Bu süreçte Peygamber Efendimiz (asm) kiminle görüşmüş ise, ondan bilgiler aldığı ve Kur’ân’ı derleme bilgilerle yazdığı şeklinde çamurlar atmaya kalkışmışlardır. Fakat bunlara kendileri de inanmamışlardır.
Mesela daha ilk dönemlerde, Mekke’de Amir bin Hadramî’nin Cevra veya Yeîş adında Rum asıllı bir kölesi vardı. Bu köle kitap ehli idi ve okuma yazma bilirdi. Peygamber Efendimiz (asm) herkesi davet ettiği ilk günlerde bazen meclisine onu da alır ve onunla konuşurdu.

Örnek Çoktur
*Cebra ve Yesâra adında iki Rum, hem Tevrat ile İncil okumaları, hem de Mekke’de kılıç yapmaları ile ün kazanmışlardı. Peygamber Efendimiz (asm) ara sıra bunlara uğrar, Tevrat veya İncil’den okurlarsa onları kırmaz, dinlerdi. Onlara İslam’ı tebliğ ederdi.
*Huveytıb b. Abdü’l-’Uzzâ adında bir Kureyşlinin kölesi Abisâ önceki kitaplara inanmış birisi idi. Peygamber Efendimiz bununla da konuşur ve İslam’ı tebliğ ederdi. Bu Abisâ Müslüman oldu. Oysa Müşrikler önceleri, “işte Muhammed’e bu öğretiyor” dediler.
*Peygamber Efendimiz’in (asm) on iki yaşında amcasıyla beraber gittiği ve Busra’da görüştüğü Bahira adındaki papazın da onun üzerinde etkisi olduğu çok söylendi.
Bu durumlar Kureyş Müşrikleri için malzeme oldu. İleri geri laf söylediler. İslam’ın vahyini gölgelemek ve Peygamber Efendimiz’i (asm) küçük düşürmek için, “Muhammed’e (asm) Kur’ân’ı bu Hristiyanlar öğretiyor.” Dediler.
Fakat Makes Bulmadı
Fakat bu laflar ileri zamanlarda hiç ma’kes bulmadı. Hiç tutmadı. Çünkü her ne kadar Peygamber Efendimiz’i (asm) inkâr etseler de, Peygamber Efendimiz’in (asm) vahiy aldığı gerçeği gün gibi aşikar şekilde anlaşıldı. Özellikle Kur’ân ayetleri beşer dilinden dökülemeyecek kadar vecizdi.
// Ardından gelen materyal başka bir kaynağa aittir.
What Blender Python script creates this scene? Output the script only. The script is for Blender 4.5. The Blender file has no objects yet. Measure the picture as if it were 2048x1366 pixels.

Başka türlüsüne kendileri de inanmadı.
Nitekim bir yandan bu sataşmalar yapılırken, diğer yandan Mekke’nin efendilerinden âkil adamlar, geceleri Peygamber Efendimiz (asm) Kur’an okurken gizlice gelir, evin dış duvarına kulağını yaklaştırır, içeride odada okunan ayetlerini dinler, mest olur ve gizlice ayrılırdı. Ayrılırken diğer köşede de diğer bir müşrikin dinlediğini görür, eliyle “sus” işareti yaparak oradan giderdi.
Bunlardan birisi Tufeyl bin Amr’dir. Evs’lidir. Şairdir. Mekke’ye gelmiştir. O günlerde Peygamber Efendimiz davete yeni başlamıştır. Mekke onu yalanlamakla meşguldür. Tufeyl’in de kulaklarına pamuk tıkamışlar. Ola ki Kur’ân’ı işitir ve kabul eder diye. Tufeyl Kabe’de iken kulağına tatlı bir ses geliyor. İçinden diyor ki: “Ben şair adamım. Öyle her söze uyacak biri değilim. Şu pamuğu çıkarayım bakayım!” Pamuğu çıkarıyor. Resulullah’a (asm) yaklaşıyor. Biraz daha okumasını rica ediyor.
Ve diyor ki: “Vallahi bu ana kadar bundan daha güzel bir söz işitmedim.” Şair Tufeyl Müslüman oluyor.2
Ayet ilk zamanlardaki Mekke’nin bu yapısından bahsediyor.